Begin
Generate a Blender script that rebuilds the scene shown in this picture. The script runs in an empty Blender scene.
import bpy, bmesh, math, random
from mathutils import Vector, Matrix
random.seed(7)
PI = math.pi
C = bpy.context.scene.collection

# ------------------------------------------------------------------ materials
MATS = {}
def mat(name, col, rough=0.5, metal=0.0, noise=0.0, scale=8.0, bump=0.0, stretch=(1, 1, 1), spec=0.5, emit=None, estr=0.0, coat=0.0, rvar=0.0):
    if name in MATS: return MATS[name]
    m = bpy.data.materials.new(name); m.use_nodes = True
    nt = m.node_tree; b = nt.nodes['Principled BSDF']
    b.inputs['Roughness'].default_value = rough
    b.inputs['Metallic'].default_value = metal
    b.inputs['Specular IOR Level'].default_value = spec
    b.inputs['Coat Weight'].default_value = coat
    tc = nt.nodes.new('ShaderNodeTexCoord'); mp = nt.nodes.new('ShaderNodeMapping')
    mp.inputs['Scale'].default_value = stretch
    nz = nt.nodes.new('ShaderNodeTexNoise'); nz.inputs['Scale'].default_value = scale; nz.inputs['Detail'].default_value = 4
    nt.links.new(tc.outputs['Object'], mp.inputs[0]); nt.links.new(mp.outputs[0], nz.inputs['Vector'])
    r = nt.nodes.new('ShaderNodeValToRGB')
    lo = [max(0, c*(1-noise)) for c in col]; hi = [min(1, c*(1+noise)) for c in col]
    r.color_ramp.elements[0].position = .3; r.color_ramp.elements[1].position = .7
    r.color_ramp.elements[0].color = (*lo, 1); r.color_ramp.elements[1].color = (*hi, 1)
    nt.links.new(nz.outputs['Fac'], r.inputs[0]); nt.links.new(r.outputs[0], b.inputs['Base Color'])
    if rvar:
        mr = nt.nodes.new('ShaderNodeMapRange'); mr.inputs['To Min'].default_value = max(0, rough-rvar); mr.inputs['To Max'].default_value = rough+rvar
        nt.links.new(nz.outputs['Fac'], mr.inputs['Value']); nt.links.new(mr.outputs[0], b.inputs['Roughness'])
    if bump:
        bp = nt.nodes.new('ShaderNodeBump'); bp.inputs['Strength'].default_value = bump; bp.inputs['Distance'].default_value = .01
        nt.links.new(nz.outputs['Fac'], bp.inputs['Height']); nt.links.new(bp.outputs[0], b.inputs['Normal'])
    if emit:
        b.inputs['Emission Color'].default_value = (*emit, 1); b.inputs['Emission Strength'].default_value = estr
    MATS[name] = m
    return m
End
EXERCISE DETAILS: Repeat the data above exactly.

TASK ANSWER:
Generate a Blender script that rebuilds the scene shown in this picture. The script runs in an empty Blender scene.
import bpy, bmesh, math, random
from mathutils import Vector, Matrix
random.seed(7)
PI = math.pi
C = bpy.context.scene.collection

# ------------------------------------------------------------------ materials
MATS = {}
def mat(name, col, rough=0.5, metal=0.0, noise=0.0, scale=8.0, bump=0.0, stretch=(1, 1, 1), spec=0.5, emit=None, estr=0.0, coat=0.0, rvar=0.0):
    if name in MATS: return MATS[name]
    m = bpy.data.materials.new(name); m.use_nodes = True
    nt = m.node_tree; b = nt.nodes['Principled BSDF']
    b.inputs['Roughness'].default_value = rough
    b.inputs['Metallic'].default_value = metal
    b.inputs['Specular IOR Level'].default_value = spec
    b.inputs['Coat Weight'].default_value = coat
    tc = nt.nodes.new('ShaderNodeTexCoord'); mp = nt.nodes.new('ShaderNodeMapping')
    mp.inputs['Scale'].default_value = stretch
    nz = nt.nodes.new('ShaderNodeTexNoise'); nz.inputs['Scale'].default_value = scale; nz.inputs['Detail'].default_value = 4
    nt.links.new(tc.outputs['Object'], mp.inputs[0]); nt.links.new(mp.outputs[0], nz.inputs['Vector'])
    r = nt.nodes.new('ShaderNodeValToRGB')
    lo = [max(0, c*(1-noise)) for c in col]; hi = [min(1, c*(1+noise)) for c in col]
    r.color_ramp.elements[0].position = .3; r.color_ramp.elements[1].position = .7
    r.color_ramp.elements[0].color = (*lo, 1); r.color_ramp.elements[1].color = (*hi, 1)
    nt.links.new(nz.outputs['Fac'], r.inputs[0]); nt.links.new(r.outputs[0], b.inputs['Base Color'])
    if rvar:
        mr = nt.nodes.new('ShaderNodeMapRange'); mr.inputs['To Min'].default_value = max(0, rough-rvar); mr.inputs['To Max'].default_value = rough+rvar
        nt.links.new(nz.outputs['Fac'], mr.inputs['Value']); nt.links.new(mr.outputs[0], b.inputs['Roughness'])
    if bump:
        bp = nt.nodes.new('ShaderNodeBump'); bp.inputs['Strength'].default_value = bump; bp.inputs['Distance'].default_value = .01
        nt.links.new(nz.outputs['Fac'], bp.inputs['Height']); nt.links.new(bp.outputs[0], b.inputs['Normal'])
    if emit:
        b.inputs['Emission Color'].default_value = (*emit, 1); b.inputs['Emission Strength'].default_value = estr
    MATS[name] = m
    return m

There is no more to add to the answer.